The blame game by political opponents in Bangladesh is a dilemma alleging the ruling elites are going to lease out Monpura or Saint Martin’s Island to the US or going to provide benefit to India are age-old political bashing, said writer Ahmad.

Some political observers believe that the imposition of sanctions by the USA against the anti-crime special unit Rapid Action Battalion’s (RABs) seven current and former senior officers were accused of violating human rights including extra-judicial killings and enforced disappearances – recent US visa restrictions for officials, the ruling party and opposition, whoever undermines democracy and cause hindrance to a free and fair parliament elections in January 2024, have raised eyebrows among political leaders and government officials.

They did not hesitate to slam the United States’ foreign policy and deemed the announcement as interference in the internal affairs of a sovereign country.

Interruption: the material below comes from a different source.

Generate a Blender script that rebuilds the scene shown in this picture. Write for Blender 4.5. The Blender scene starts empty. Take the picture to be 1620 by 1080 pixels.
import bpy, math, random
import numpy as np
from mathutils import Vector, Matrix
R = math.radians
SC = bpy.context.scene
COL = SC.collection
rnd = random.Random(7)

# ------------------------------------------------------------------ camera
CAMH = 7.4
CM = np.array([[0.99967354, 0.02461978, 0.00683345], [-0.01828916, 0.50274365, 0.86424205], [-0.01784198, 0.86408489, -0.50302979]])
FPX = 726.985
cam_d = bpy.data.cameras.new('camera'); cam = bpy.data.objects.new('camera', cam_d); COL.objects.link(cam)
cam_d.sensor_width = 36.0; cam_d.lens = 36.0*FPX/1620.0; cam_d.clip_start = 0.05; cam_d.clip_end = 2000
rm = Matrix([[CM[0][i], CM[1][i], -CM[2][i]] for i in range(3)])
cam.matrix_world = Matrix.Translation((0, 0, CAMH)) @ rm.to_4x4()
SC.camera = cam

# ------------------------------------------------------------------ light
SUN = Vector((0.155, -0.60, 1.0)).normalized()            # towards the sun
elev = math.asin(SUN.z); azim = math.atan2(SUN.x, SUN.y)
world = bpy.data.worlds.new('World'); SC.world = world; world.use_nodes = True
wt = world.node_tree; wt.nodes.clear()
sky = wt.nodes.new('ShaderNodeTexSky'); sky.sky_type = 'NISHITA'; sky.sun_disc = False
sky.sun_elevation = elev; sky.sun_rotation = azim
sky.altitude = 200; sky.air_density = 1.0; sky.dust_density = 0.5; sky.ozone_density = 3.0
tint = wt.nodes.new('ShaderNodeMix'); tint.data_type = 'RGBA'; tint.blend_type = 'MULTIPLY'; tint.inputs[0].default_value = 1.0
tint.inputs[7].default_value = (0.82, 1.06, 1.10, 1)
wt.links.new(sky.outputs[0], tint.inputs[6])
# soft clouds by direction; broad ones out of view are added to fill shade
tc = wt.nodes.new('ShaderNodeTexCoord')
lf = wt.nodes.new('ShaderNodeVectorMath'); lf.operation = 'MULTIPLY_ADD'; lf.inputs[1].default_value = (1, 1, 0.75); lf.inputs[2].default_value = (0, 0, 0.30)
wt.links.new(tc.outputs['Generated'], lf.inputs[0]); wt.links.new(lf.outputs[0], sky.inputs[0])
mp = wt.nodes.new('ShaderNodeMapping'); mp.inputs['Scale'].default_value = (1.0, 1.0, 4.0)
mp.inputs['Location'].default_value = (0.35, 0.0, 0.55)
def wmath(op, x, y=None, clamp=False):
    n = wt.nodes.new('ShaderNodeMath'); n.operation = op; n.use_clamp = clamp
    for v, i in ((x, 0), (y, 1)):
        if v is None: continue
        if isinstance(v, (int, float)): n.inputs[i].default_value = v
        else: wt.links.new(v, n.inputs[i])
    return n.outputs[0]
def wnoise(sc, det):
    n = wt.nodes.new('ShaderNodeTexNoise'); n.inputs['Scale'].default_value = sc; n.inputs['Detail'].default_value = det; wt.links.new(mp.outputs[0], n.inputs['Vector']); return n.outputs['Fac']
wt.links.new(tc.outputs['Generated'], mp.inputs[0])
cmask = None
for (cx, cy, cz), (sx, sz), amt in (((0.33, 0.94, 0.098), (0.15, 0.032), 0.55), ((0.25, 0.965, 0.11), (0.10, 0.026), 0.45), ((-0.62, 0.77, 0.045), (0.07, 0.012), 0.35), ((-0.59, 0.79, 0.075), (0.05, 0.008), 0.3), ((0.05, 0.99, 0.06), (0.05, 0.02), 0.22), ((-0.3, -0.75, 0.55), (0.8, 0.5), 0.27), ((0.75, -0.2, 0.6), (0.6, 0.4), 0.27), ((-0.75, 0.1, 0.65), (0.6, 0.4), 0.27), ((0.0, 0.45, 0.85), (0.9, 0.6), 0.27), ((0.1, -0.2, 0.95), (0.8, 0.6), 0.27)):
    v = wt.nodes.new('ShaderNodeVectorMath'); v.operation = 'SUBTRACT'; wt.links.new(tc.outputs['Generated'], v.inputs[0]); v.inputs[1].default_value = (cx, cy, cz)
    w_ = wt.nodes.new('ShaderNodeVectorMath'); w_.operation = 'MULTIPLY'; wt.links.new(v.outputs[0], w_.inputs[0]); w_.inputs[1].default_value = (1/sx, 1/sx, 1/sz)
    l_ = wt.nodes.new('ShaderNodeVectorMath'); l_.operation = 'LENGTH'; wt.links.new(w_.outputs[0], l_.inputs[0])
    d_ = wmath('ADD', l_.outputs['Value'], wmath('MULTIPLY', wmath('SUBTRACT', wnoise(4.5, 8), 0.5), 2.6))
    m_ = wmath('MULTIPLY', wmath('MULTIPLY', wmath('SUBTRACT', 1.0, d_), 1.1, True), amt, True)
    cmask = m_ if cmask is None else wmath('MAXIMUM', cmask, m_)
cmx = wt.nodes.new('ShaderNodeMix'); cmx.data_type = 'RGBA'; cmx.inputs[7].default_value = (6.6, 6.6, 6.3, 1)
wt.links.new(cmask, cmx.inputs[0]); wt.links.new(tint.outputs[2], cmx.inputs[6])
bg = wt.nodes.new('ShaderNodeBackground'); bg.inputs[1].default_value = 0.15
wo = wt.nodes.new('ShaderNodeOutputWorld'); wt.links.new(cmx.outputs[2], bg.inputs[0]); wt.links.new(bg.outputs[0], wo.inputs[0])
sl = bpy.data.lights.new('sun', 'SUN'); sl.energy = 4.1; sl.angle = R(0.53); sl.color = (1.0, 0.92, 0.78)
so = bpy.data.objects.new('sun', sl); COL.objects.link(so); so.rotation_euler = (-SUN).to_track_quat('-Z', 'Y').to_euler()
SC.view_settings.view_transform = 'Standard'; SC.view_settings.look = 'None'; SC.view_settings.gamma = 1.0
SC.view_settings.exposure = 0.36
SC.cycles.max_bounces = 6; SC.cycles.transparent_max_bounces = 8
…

Meanwhile, Bangladesh Foreign Minister Dr AK Abdul Momen said this week “We welcome the continuous engagement with the US to wipe off misunderstanding between Dhaka and Washington if there was any.” He told reporters when he was asked to comment on the upcoming high-level official visit from the United States.

Dhaka would welcome if the US delegation led by US Under Secretary for Political Affairs Victoria Nuland and US Assistant Secretary of State for the Bureau of South and Central Asian Affairs Donald Lu scheduled in early July came up with a “bright idea” as Bangladesh is committed to hold free, fair and violence-free elections, said Dr Momen.